Give the data again exactly, from its opening line through the line in which "R = math.radians" appears.

[A run of records]
==================================================

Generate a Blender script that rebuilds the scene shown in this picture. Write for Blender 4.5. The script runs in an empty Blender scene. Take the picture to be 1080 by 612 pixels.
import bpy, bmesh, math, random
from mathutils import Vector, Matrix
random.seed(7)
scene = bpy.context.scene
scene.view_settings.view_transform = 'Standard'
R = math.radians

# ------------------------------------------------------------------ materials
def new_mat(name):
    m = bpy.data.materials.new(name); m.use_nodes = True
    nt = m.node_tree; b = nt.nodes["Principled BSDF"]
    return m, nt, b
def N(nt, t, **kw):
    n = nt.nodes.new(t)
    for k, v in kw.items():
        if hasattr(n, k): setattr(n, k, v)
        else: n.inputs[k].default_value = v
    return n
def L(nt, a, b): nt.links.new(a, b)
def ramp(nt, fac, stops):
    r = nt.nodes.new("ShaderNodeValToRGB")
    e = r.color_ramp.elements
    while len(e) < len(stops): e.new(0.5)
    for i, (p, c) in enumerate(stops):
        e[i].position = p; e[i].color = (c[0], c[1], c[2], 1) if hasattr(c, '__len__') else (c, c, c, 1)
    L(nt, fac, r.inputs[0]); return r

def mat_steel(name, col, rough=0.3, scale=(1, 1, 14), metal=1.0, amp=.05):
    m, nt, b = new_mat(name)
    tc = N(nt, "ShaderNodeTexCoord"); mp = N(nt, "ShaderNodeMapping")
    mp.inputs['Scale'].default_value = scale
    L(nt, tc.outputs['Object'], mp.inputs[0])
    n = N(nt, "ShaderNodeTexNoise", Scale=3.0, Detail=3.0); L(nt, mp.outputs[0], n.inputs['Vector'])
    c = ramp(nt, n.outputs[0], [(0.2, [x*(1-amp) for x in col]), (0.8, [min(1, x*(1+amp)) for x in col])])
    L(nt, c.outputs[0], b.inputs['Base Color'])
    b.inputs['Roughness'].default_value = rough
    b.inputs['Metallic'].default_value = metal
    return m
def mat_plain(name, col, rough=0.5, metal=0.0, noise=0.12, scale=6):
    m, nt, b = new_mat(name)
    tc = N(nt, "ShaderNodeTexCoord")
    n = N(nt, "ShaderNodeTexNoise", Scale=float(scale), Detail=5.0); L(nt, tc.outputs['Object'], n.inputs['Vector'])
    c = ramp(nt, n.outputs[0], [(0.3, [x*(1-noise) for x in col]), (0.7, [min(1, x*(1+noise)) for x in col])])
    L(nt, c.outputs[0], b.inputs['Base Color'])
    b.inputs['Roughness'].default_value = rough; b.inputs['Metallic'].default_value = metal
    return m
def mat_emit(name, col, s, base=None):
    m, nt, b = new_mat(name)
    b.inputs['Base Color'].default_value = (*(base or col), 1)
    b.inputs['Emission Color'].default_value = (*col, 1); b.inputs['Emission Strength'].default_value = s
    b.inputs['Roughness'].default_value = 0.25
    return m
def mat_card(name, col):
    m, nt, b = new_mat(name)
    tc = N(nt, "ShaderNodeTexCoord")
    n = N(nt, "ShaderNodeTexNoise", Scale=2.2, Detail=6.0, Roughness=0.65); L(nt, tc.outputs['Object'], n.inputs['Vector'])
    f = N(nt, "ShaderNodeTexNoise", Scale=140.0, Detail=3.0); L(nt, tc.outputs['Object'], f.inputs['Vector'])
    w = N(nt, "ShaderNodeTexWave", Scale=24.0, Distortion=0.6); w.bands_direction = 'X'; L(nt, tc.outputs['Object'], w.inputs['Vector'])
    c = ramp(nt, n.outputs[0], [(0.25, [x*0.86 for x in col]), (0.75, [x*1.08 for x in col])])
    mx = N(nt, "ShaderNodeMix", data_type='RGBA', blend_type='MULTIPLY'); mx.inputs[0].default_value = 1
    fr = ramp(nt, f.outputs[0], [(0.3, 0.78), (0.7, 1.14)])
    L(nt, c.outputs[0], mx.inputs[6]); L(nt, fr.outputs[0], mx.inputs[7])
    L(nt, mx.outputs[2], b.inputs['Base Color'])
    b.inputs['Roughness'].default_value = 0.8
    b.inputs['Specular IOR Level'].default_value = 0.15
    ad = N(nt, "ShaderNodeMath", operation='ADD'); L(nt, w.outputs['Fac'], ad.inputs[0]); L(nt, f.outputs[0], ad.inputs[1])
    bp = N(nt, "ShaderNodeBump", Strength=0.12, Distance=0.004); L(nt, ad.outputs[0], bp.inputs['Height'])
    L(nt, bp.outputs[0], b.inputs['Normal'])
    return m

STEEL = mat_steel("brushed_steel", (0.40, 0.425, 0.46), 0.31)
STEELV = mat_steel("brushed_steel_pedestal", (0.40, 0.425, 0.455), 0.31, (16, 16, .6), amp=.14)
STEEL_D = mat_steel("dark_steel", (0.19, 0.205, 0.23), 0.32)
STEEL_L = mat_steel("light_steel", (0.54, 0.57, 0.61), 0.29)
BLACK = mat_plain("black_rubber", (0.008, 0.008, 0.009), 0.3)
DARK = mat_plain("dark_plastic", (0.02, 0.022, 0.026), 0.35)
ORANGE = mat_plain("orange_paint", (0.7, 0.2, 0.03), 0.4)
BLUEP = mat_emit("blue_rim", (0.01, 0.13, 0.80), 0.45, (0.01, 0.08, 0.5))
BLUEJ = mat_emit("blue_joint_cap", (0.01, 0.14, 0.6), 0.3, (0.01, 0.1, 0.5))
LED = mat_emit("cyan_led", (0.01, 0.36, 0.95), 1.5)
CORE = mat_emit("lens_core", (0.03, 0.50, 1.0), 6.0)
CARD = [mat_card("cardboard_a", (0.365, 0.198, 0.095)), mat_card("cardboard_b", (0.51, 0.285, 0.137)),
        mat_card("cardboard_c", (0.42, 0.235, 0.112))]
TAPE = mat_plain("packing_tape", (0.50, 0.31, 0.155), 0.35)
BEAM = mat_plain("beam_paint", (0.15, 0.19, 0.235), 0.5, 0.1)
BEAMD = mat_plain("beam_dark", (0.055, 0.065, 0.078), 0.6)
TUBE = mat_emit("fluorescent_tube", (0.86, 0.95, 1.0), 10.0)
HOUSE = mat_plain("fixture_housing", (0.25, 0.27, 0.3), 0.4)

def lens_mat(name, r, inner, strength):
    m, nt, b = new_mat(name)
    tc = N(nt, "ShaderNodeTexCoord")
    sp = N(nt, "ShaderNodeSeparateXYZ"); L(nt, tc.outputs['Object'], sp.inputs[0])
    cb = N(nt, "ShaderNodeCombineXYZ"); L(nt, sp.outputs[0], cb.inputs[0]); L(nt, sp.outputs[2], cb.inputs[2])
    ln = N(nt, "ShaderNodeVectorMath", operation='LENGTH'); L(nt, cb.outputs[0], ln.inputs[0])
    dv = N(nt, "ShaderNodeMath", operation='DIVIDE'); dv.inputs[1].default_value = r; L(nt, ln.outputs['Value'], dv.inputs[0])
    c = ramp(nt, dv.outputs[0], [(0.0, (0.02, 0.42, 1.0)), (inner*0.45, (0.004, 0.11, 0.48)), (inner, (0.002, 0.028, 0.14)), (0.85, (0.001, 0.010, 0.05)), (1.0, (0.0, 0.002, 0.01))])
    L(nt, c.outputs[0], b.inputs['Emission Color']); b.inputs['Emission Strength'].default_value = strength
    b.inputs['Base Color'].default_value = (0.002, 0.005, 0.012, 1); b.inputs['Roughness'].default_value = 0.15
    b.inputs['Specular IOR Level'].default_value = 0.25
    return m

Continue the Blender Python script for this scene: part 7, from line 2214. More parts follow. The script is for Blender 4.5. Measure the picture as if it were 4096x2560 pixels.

==================================================

* _Finished task_
Generate a Blender script that rebuilds the scene shown in this picture. Write for Blender 4.5. The script runs in an empty Blender scene. Take the picture to be 1080 by 612 pixels.
import bpy, bmesh, math, random
from mathutils import Vector, Matrix
random.seed(7)
scene = bpy.context.scene
scene.view_settings.view_transform = 'Standard'
R = math.radians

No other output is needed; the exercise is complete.